2. Mobile ID solutions can offer much needed, network-wide security. As IoT solutions begin to flood into the market, experts are scrambling to find strong security solutions that can protect the machine-to-machine network from sophisticated cyber threats.

6. What is the difference between on-device and in-the-cloud biometric matching?

On-device biometric matching is common in mobile wallet applications and smartphone biometrics solutions being used for personal account access. In these scenarios, the biometric templates are stored in a secure place on the mobile device that can only be accessed by the authentication technology. On-device matching is therefore touted as an answer to the privacy concerns that inevitably spring up around biometrics.

In-the-cloud matching has the biometric templates stored on the servers of service providers and institutions requiring a specific, uniform level of security. The biometric is scanned by an end user with her device, sent to the servers of the authentication provider, and authenticated behind a secure firewall. Many believe this approach to be ideal for mobile banking transactions and it has clear benefits in enterprises that allow for BYOD (Bring Your Own Device).

7. Can a biometric be stolen?

A biometric cannot be stolen in the same sense as a password or key. That is not to say that they are an infallibly secure technology. Some biometric systems can be fooled into recognizing fake replicas of fingerprints, pictures of faces or voice recordings. This fraudulent practice, called ‘spoofing,’ is objectively more difficult and less scalable than password theft. Anti-spoofing technology, otherwise known as liveness detection, is constantly being developed to allow biometric solutions to detect fake features.
If a company storing biometric templates in a database suffers a security breach, however, and a hacker obtains the authentication information, it poses significantly less risk than if passwords are compromised. A template is a derived code, not a biometric feature. Where a stolen password can be used by anyone, a stolen template is functionally useless.

8. How do second factors work in comparison to biometrics?

While a biometric is something you are, a second factor is something you have used in conjunction with something you know (a password or PIN). Biometric authentication often forgoes the “something you know” step completely, but a second factor relies on it. A user authenticating in this manner enters a password or PIN and then must prove that she also has the authorized device in order to be fully authenticated. Common second factors include tokens that generate a One Time Password (OTP), a mobile device with GPS (location based factors), or smart cards (which are also used in conjunction with biometrics).

9. Do fingerprints and other biometrics change when you get older?

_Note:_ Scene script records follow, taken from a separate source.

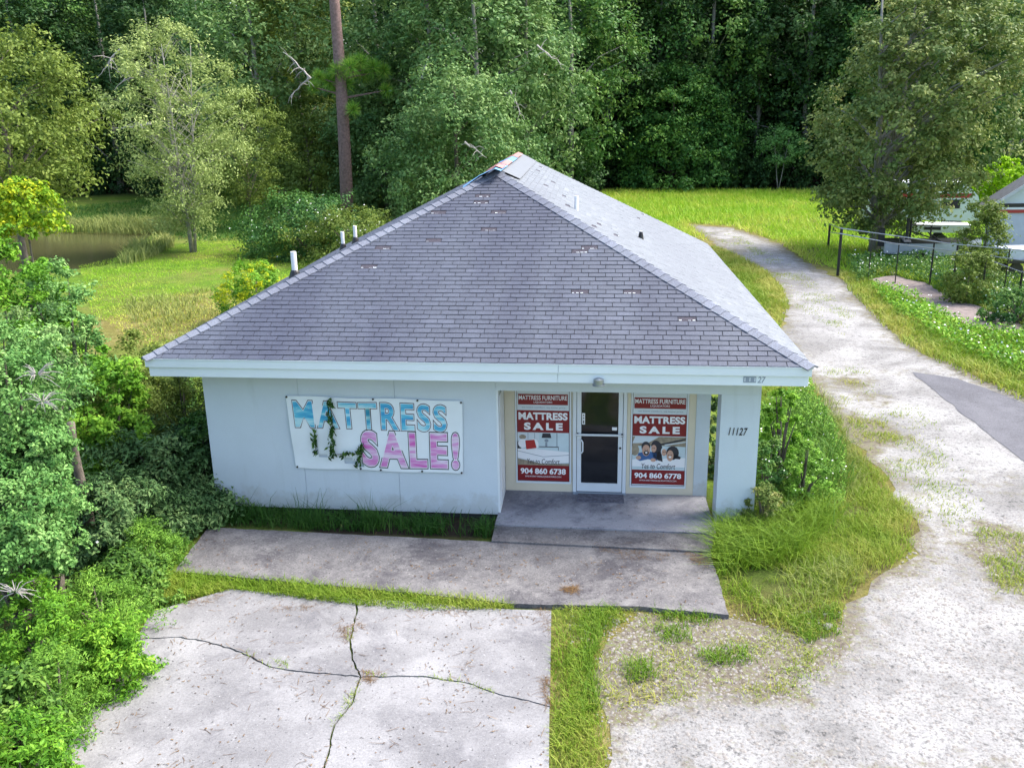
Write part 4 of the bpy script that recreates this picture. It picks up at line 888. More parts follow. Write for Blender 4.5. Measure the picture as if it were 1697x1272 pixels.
# dead twigs at the left
for px, py, Y_, lb in ((60, 620, 10.9, 'tangle of dead grey twigs in the cool green crown, upper one'), (70, 665, 10.6, 'tangle of dead grey twigs in the cool green crown, middle one'), (25, 980, 9.7, 'tangle of dead grey twigs low at the left edge')):
    c_ = GY(px, py, Y_); mb = MB()
    for i in range(22):
        d_ = Vector((random.uniform(-1, 1), random.uniform(-.4, .4), random.uniform(-.5, .5))); mb.tube([Vector((0, 0, 0))+d_*.05, d_*.2+Vector((0, 0, .03)), d_*.34], [.007, .005, .002], 4, False)
    tag(link('dead_twigs', mesh('dead_twigs', mb.V, mb.F), M['deadwood']), lb, 'twigs').location = tuple(c_)

# --- right side of the shop
RS = [(1298, 690, 16.6, .42, 1.5, 'bright', 'tall bright green weed shrub right of the column under the roof corner', .06, (25, .03)), (1270, 760, 15.9, .45, 1.0, 'broad', 'darker weed shrub with tiny white flowers close beside the column', .055, (50, .03)),
      (1265, 845, 14.9, .38, .85, 'speckle', 'speckled brown-green bush at the foot of the column', .04, None), (1335, 760, 15.9, .42, .6, 'fern', 'leafy weeds with white specks between the column and the drive', .05, (40, .028)),
      (1171, 745, 17.6, .45, 2.2, 'laurel', 'dark shrub seen through the gap between storefront and column', .06, None)]
for px, py, Y_, R_, H_, mk, lb, lf, fl in RS: bush('weed_shrub', px, py, Y_, R_, H_, L[mk], lb, lf, 62, 154, up=.9, group='weeds growing round the column', flowers=fl, base=.0, asp=.45)
special('sapling', 1622, 478, (3.6, .85, .5, 75, 110, .3, .11, 'oval', .05), 'olive', 'bark', 'slender yellow-green sapling in front of the pipe fence at the right', nl=14, inner=.2)
special('sapling', 1600, 500, (2.0, .85, .1, 45, 110, .3, .11, 'dome', .04), 'olive', 'bark', 'low leafy sapling clump at the foot of the slender one by the fence', nl=8)
bush('lime_bush', 1665, 305, 62, 1.7, 3.0, L['lime'], 'bright lime-green bush glowing beyond the neighbouring roof', .2, 60, 130)
bush('roadside_shrub', 1690, 500, 31, .9, .6, L['broad'], 'low dark shrub with white flowers at the right edge of the view', .09, 50, 130, flowers=(90, .06), base=.0)

# ------------------------------------------------------------------ grass
ALLEX = [bare, walkp, slabp, asphalt, [(-6.9, 15.1), (-1.6, 14.95), (-1.7, 14.2), (2.2, 14.0), (2.25, 14.9), (2.93, 14.9), (2.93, 15.4), (2.25, 15.4), (2.25, 27.6), (-6.9, 27.9)]]
def blades(name, polys, dens, h, w, lm, lean=.5, pads=None, cutdrive=True, label=None, seg=True, vfun=None, fringe=.15, clump=.5, exclude_walk=True, zb_=GZ, cat='grass'):
    out = []
    for poly in polys:
        P_ = np.array(poly); x0, y0 = P_.min(0); x1, y1 = P_.max(0); n_ = int((x1-x0)*(y1-y0)*dens)
        X_ = x0+(x1-x0)*rng.random(n_); Y_ = y0+(y1-y0)*rng.random(n_); k = inside(poly, X_, Y_) & (rng.random(n_) < (1-clump)+clump*2*np.clip(fbm(X_, Y_, 1.6, 3)-.25, 0, 1))
        ed_ = edge_dist(poly, X_, Y_); k &= rng.random(n_) < np.clip(ed_/max(fringe, 1e-3)+.25, 0, 1)
        if cutdrive: 
            ind = inside(DR_C, X_, Y_); de = edge_dist(DR_C, X_, Y_); k &= ~ind | (rng.random(n_) < np.exp(-de/.28)*.7)
        if exclude_walk:
            for q in ALLEX: k &= ~inside(q, X_, Y_)
        out.append(np.stack([X_[k], Y_[k]], 1))
    XY = np.concatenate(out); n_ = len(XY); an = rng.random(n_)*2*math.pi
    hh = h*(.45+.75*rng.random(n_))*(.6+.8*fbm(XY[:, 0], XY[:, 1], .9, 8)); b = np.stack([XY[:, 0], XY[:, 1], np.full(n_, zb_)], 1)
    la = an+rng.normal(size=n_)*.7; ln = lean*(.3+rng.random(n_)); dv = np.stack([np.cos(la)*ln, np.sin(la)*ln, np.ones(n_)], 1); sd2 = np.stack([-np.sin(an), np.cos(an), np.zeros(n_)], 1)*w*.5
    mid = b+dv*(hh*.55)[:, None]*[.6, .6, 1]; tip = b+dv*hh[:, None]*[1.5, 1.5, .88]
    vv = np.clip((vfun(XY[:, 0], XY[:, 1]) if vfun else .5)+.35*(rng.random(n_)-.5), 0, 1)
    if seg:
        V_ = np.stack([b-sd2, b+sd2, mid+sd2*.8, mid-sd2*.8, tip], 1).reshape(-1, 3); i0 = np.arange(n_)*5
        F_ = np.stack([np.stack([i0, i0+1, i0+2], 1), np.stack([i0, i0+2, i0+3], 1), np.stack([i0+3, i0+2, i0+4], 1)], 1).reshape(-1, 3); vv = np.repeat(vv, 3)
    else: V_ = np.stack([b-sd2, b+sd2, tip], 1).reshape(-1, 3); F_ = np.arange(n_*3).reshape(-1, 3)
    o_ = link(name, npmesh(name, V_, F_, vv), lm); tag(o_, label, cat, kind='stuff'); return o_
dv1 = lambda X_, Y_: .12+dryness(X_, Y_)*.75+.45*np.clip(fbm(X_, Y_, 1.1, 21)-.45, 0, 1)*2
verge = rough(gp([(1172, 905), (1182, 860), (1215, 640), (1352, 640), (1390, 700), (1445, 760), (1475, 810), (1530, 880), (1515, 918), (1445, 965), (1405, 1005), (1392, 1055), (1340, 1066), (1290, 1045), (1205, 1022)]), .5, .22, 9)
blades('verge_grass', [verge], 2300, .17, .012, L['grass'], .7, label='yellow-green grass verge between the column and the gravel drive', vfun=lambda X_, Y_: dv1(X_, Y_)*.8+.3*np.clip(fbm(X_, Y_, .8, 31)*2-.8, 0, 1), clump=1.05, fringe=.6)
blades('tall_weeds', [gp([(1235, 700), (1330, 650), (1390, 720), (1420, 800), (1380, 880), (1290, 870), (1250, 800)])], 420, .55, .022, L['bright2'], .5, label='tall narrow-leaved weeds standing right of the column', clump=1.2, fringe=.4)
blades('dry_weeds', [gp([(1340, 660), (1400, 700), (1440, 780), (1420, 850), (1340, 840), (1360, 760)]), gp([(1240, 960), (1400, 930), (1440, 960), (1340, 1030), (1240, 1010)]), gp([(1345, 640), (1375, 650), (1400, 700), (1350, 690)])], 700, .26, .012, L['reed'], .9, label='dry brownish weeds along the left edge of the drive', clump=1., fringe=.4, cutdrive=False)
tz = gp([(1350, 600), (1420, 600), (1560, 700), (1640, 850), (1600, 900), (1520, 860), (1450, 760), (1380, 690)])
blades('drive_tufts', [tz, gp([(1150, 380), (1230, 390), (1330, 450), (1420, 520), (1400, 560), (1300, 500), (1250, 430)])], 330, .07, .013, L['grass'], .9, label='small weed tufts scattered over the worn drive', vfun=lambda X_, Y_: .4+.5*fbm(X_, Y_, 1.5, 5), cutdrive=False, clump=1.6, fringe=.6)
blades('long_grass', [gp([(1172, 905), (1182, 862), (1290, 830), (1400, 850), (1330, 930), (1260, 950), (1190, 960)])], 1100, .42, .014, L['grass'], 1.1, label='long combed-over green grass at the foot of the column', vfun=lambda X_, Y_: .30+0*X_)
blades('strip_grass', [gp([(288, 947), (700, 984), (850, 1001), (850, 1010), (700, 1012), (600, 1004), (480, 990), (385, 978), (250, 1005), (240, 985)], -.1)], 4200, .15, .012, L['grass'], .7, label='grass strip growing in the joint between walkway and parking pad', vfun=lambda X_, Y_: .12+.8*fbm(X_, Y_, 1.2, 5), cutdrive=False, fringe=.05, exclude_walk=False, clump=.7)
blades('bed_grass', [gp([(335, 860), (355, 840), (600, 855), (822, 868), (816, 893), (345, 872), (300, 900)], GZ)], 1700, .26, .014, L['dkgrass'], .8, label='dark long grass in the bed under the banner wall', vfun=lambda X_, Y_: .2+.6*fbm(X_, Y_, 1.6, 2), cutdrive=False, exclude_walk=False, fringe=.12, clump=1.)
blades('bed_seedheads', [gp([(380, 855), (450, 858), (455, 870), (380, 866)]), gp([(480, 857), (540, 862), (540, 878), (480, 872)]), gp([(590, 860), (650, 866), (650, 884), (590, 878)])], 330, .62, .013, L['dkgrass'], .45, label='tall seed stalks of grass standing up against the pale wall', cutdrive=False, exclude_walk=False)
blades('pad_side_grass', [gp([(915, 996), (1010, 998), (1060, 1010), (1005, 1060), (985, 1130), (1005, 1200), (1010, 1300), (912, 1300), (913, 1100)])], 3300, .13, .011, L['grass'], .7, label='grass strip along the right edge of the parking pad', fringe=.35, vfun=lambda X_, Y_: .28+.8*fbm(X_, Y_, 1.0, 5), clump=.8)
blades('gravel_grass', [mixzone], 750, .07, .012, L['grass'], 1.0, label='sparse brownish grass growing through the gravel in front of the walkway', vfun=lambda X_, Y_: .45+.6*fbm(X_, Y_, 1.5, 5), cutdrive=False, clump=1.7, fringe=.4)
blades('edge_tufts', [gp([(1080, 1040), (1140, 1035), (1150, 1065), (1100, 1070)]), gp([(1030, 1100), (1080, 1095), (1090, 1130), (1040, 1135)]), gp([(1150, 1080), (1240, 1070), (1260, 1100), (1180, 1110)]), gp([(960, 1010), (1040, 1005), (1000, 1060), (985, 1110), (1000, 1170), (960, 1200)]), gp([(1060, 1003), (1200, 1016), (1180, 1040), (1100, 1030)]), gp([(1290, 1030), (1395, 1000), (1400, 1050), (1340, 1070)])], 1500, .16, .013, L['grass'], .9, label='green tufts along the front edge of the walkway', vfun=lambda X_, Y_: .3+0*X_, cutdrive=False)
blades('patch_grass', patches, 1500, .10, .013, L['grass'], .8, label='small grass patches scattered over the gravel drive', clump=1.3, vfun=lambda X_, Y_: .4+.7*fbm(X_, Y_, 1.0, 5), cutdrive=False, fringe=.3)
blades('crack_tufts', [gp([(452, 1095), (478, 1093), (482, 1106), (460, 1110)], -.1), gp([(600, 1114), (640, 1113), (645, 1124), (605, 1126)], -.1), gp([(570, 1040), (588, 1040), (588, 1064), (572, 1064)], -.1), gp([(572, 1150), (590, 1140), (588, 1165), (560, 1195)], -.1), gp([(595, 1116), (600, 1140), (585, 1165), (553, 1205), (545, 1203), (578, 1160)], -.1), gp([(690, 1117), (770, 1127), (820, 1144), (820, 1151), (770, 1134), (690, 1123)], -.1), gp([(400, 1077), (455, 1104), (450, 1108), (398, 1083)], -.1)], 2200, .07, .009, L['grass'], .9, label='little grass tufts sprouting from the cracks of the pad', vfun=lambda X_, Y_: .4+.4*fbm(X_, Y_, 2.0, 5), cutdrive=False, exclude_walk=False, zb_=-.11)
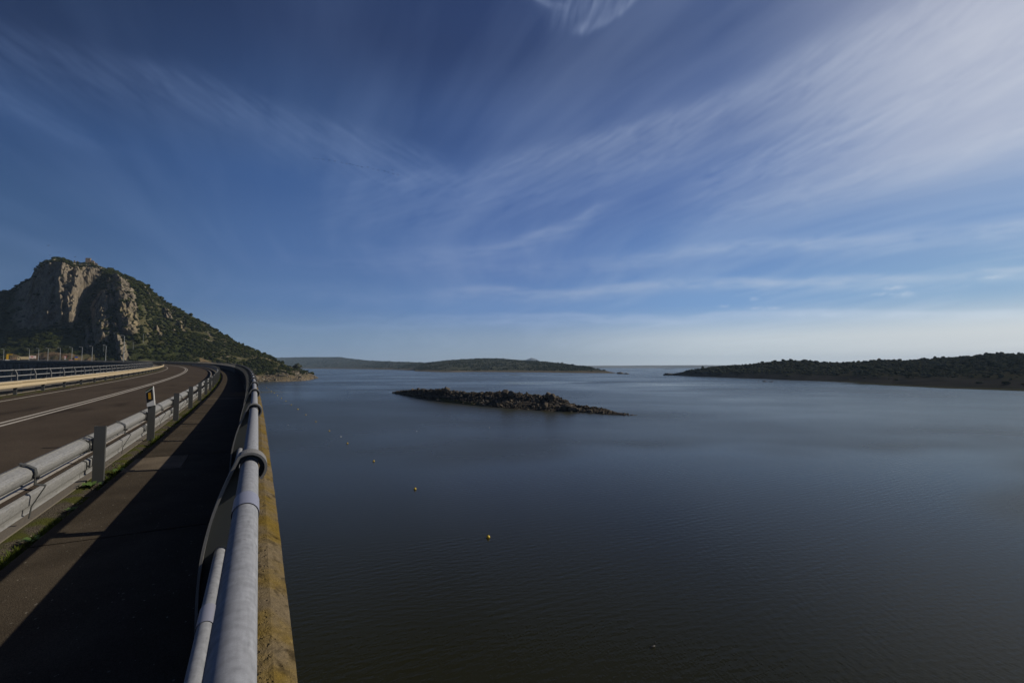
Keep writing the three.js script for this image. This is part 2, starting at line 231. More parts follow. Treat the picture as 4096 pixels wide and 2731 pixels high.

Once a person stops growing, their fingerprints and other biometrics are largely constant. Mutilation and general wear and tear can change a person’s physical appearance and therefore their biometrics. Ongoing studies dedicated to the effects of age on a human’s biometric traits exist. At the moment of this writing, it is believed that irises and fingerprints do not change with age. If a change in a user’s biometric s does occur, that user can be re-enrolled into a system.

10. What needs to be considered when you enroll your biometric?

Enrolling in a biometric system is slightly stigmatized thanks to a lack of public education on the topic. There are very few privacy concerns when it comes to enrolling in a system for authentication purposes. That said, as with all processes that require your personal information, be sure to understand how it is being used, where it is being stored, and why you are being asked to submit your biometrics.
A recent ruling by a Circuit Court Judge in the United States has seen criminal defendants being compelled by police to give up fingerprints for access to smartphones – something that cannot be done with passcodes or knowledge-based authenticators. This ruling has underlined the importance of dialogue in the role that biometrics play in everyday security, and why policies and rules should be at the forefront of the industry’s conversation.